Problem description:
Beginning with the first line of the data below, extract each line up to and including the one containing "brown and orange')". Copy them exactly and add nothing.

Stored entries:

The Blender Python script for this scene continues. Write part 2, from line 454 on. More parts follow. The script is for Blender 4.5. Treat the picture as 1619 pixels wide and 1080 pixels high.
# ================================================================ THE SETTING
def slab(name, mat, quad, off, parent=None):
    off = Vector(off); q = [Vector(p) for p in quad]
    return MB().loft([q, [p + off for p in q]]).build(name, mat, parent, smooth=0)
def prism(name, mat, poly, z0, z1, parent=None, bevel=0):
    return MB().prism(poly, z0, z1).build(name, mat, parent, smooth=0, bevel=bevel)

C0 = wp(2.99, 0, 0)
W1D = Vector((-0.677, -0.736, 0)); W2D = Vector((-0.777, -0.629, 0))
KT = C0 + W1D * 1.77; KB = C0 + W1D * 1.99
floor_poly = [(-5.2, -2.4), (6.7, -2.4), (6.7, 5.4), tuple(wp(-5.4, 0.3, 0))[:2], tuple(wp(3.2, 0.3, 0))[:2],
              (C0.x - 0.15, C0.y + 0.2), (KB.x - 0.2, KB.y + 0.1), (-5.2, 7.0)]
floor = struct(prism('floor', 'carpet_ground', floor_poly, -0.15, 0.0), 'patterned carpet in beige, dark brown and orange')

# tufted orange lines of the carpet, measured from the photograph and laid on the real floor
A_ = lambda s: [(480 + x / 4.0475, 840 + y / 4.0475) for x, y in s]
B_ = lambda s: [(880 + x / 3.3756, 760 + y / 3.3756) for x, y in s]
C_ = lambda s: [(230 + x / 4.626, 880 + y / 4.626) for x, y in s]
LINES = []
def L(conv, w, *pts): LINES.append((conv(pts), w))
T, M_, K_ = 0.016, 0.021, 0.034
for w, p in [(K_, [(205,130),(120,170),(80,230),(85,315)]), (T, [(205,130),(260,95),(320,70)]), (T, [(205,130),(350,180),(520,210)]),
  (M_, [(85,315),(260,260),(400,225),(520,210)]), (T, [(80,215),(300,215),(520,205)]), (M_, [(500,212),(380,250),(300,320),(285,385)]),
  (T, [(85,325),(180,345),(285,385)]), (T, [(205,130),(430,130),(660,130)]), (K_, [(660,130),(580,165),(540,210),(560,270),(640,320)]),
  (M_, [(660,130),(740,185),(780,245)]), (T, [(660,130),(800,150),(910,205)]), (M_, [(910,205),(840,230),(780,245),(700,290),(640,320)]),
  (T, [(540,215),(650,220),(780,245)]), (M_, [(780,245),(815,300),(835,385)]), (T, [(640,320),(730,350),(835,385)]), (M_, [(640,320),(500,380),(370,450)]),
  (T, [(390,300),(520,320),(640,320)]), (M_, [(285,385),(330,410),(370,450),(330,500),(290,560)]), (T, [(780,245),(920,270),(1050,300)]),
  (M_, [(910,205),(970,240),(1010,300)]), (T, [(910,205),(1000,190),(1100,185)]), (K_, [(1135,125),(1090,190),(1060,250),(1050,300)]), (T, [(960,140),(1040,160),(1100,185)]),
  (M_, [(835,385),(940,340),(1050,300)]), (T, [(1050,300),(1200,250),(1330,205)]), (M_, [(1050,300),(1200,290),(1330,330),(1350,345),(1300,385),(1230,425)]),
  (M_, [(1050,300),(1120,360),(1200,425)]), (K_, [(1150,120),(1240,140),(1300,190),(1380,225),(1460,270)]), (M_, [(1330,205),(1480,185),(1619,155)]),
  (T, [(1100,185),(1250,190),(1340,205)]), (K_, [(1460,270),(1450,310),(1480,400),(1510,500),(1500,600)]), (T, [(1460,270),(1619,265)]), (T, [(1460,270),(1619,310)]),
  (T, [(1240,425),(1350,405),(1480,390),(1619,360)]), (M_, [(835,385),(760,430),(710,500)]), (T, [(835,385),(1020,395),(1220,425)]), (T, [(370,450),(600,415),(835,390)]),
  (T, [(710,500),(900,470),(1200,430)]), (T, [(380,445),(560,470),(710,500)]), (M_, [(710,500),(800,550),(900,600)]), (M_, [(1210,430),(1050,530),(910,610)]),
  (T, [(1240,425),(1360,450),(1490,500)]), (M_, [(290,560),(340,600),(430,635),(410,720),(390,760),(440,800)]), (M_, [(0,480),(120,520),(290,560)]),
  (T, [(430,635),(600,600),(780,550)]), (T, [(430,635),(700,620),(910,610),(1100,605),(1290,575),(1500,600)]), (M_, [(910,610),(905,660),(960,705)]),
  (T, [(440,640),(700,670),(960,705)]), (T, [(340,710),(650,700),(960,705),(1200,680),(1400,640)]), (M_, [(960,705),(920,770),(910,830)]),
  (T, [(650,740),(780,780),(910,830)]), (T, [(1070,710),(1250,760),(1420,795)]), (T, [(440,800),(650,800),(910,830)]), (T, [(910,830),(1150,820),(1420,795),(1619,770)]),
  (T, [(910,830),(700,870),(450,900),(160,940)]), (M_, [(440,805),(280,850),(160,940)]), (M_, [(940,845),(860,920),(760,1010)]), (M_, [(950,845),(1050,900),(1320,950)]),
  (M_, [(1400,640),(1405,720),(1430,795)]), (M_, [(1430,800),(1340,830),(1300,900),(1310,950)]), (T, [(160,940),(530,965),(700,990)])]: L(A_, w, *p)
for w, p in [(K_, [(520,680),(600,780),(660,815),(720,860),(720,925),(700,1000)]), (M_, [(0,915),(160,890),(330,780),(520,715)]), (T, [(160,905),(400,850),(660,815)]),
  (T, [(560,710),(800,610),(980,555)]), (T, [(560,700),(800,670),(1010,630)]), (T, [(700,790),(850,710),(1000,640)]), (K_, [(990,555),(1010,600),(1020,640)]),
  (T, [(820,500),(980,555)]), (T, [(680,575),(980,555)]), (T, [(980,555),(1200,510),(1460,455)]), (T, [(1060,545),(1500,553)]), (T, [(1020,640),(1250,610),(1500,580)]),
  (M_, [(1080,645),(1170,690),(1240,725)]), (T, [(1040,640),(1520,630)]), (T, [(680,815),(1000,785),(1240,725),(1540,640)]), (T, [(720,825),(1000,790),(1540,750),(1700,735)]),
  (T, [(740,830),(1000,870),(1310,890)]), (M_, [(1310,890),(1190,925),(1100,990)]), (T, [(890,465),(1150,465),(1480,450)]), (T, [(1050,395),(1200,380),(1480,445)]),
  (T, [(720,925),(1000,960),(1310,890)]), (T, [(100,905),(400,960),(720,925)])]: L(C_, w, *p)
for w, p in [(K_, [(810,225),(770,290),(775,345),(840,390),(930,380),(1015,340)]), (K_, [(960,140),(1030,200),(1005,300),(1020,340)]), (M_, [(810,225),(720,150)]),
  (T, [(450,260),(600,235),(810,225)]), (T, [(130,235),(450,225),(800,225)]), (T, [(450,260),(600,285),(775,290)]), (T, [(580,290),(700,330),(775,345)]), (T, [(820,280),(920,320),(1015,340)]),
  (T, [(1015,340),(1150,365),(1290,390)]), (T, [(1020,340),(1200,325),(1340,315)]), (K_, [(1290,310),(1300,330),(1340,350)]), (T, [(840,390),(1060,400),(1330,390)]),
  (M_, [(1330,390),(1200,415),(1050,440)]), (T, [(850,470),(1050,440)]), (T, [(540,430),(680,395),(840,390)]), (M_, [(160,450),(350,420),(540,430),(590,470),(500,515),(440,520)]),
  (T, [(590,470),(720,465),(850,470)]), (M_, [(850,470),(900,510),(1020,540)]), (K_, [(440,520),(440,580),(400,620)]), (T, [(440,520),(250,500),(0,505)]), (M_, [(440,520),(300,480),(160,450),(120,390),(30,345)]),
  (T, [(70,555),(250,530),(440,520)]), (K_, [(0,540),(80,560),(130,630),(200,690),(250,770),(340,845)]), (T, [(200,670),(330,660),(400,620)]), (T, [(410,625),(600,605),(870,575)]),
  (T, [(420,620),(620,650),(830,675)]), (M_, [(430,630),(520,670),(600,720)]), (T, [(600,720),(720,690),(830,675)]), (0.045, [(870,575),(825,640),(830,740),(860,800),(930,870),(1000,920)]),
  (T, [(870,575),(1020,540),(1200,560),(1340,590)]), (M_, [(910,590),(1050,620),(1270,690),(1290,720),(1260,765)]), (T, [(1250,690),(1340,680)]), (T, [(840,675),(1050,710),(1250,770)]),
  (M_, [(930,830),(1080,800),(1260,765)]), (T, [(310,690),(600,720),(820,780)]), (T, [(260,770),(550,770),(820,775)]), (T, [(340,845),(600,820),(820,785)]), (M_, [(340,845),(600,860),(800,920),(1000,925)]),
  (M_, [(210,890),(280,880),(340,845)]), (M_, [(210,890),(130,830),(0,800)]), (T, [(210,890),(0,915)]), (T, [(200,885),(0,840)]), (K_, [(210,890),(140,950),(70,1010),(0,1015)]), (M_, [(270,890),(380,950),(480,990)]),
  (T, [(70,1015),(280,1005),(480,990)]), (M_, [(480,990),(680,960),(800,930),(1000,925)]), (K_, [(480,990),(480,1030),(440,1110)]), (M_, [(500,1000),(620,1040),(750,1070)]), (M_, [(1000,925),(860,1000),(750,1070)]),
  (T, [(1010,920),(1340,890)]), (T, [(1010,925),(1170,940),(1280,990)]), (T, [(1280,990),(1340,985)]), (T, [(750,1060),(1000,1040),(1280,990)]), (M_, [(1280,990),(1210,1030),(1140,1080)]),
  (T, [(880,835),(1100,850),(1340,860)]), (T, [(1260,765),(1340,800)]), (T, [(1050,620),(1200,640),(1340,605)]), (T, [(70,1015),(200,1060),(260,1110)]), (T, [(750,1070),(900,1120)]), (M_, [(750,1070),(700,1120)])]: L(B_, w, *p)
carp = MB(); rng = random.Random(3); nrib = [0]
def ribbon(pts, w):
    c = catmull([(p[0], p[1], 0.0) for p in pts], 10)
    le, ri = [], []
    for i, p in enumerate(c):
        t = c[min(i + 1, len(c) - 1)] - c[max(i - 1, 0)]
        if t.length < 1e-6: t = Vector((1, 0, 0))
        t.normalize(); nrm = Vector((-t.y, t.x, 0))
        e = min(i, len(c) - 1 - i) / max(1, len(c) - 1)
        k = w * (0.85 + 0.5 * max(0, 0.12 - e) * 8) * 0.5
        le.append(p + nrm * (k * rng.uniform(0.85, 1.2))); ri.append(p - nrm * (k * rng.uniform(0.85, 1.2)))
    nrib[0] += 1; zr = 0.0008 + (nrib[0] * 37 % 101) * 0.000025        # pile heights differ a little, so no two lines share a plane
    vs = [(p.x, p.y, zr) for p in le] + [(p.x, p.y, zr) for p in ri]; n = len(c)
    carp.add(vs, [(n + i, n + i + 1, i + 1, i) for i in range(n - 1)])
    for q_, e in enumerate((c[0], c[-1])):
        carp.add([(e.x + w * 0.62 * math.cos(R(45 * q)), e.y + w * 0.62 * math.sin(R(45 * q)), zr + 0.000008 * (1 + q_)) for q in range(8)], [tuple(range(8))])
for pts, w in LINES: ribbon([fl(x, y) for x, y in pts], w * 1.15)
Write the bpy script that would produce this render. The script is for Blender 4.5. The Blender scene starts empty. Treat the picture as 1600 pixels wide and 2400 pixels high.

Solved exercise:
The Blender Python script for this scene continues. Write part 2, from line 454 on. More parts follow. The script is for Blender 4.5. Treat the picture as 1619 pixels wide and 1080 pixels high.
# ================================================================ THE SETTING
def slab(name, mat, quad, off, parent=None):
    off = Vector(off); q = [Vector(p) for p in quad]
    return MB().loft([q, [p + off for p in q]]).build(name, mat, parent, smooth=0)
def prism(name, mat, poly, z0, z1, parent=None, bevel=0):
    return MB().prism(poly, z0, z1).build(name, mat, parent, smooth=0, bevel=bevel)

C0 = wp(2.99, 0, 0)
W1D = Vector((-0.677, -0.736, 0)); W2D = Vector((-0.777, -0.629, 0))
KT = C0 + W1D * 1.77; KB = C0 + W1D * 1.99
floor_poly = [(-5.2, -2.4), (6.7, -2.4), (6.7, 5.4), tuple(wp(-5.4, 0.3, 0))[:2], tuple(wp(3.2, 0.3, 0))[:2],
              (C0.x - 0.15, C0.y + 0.2), (KB.x - 0.2, KB.y + 0.1), (-5.2, 7.0)]
floor = struct(prism('floor', 'carpet_ground', floor_poly, -0.15, 0.0), 'patterned carpet in beige, dark brown and orange')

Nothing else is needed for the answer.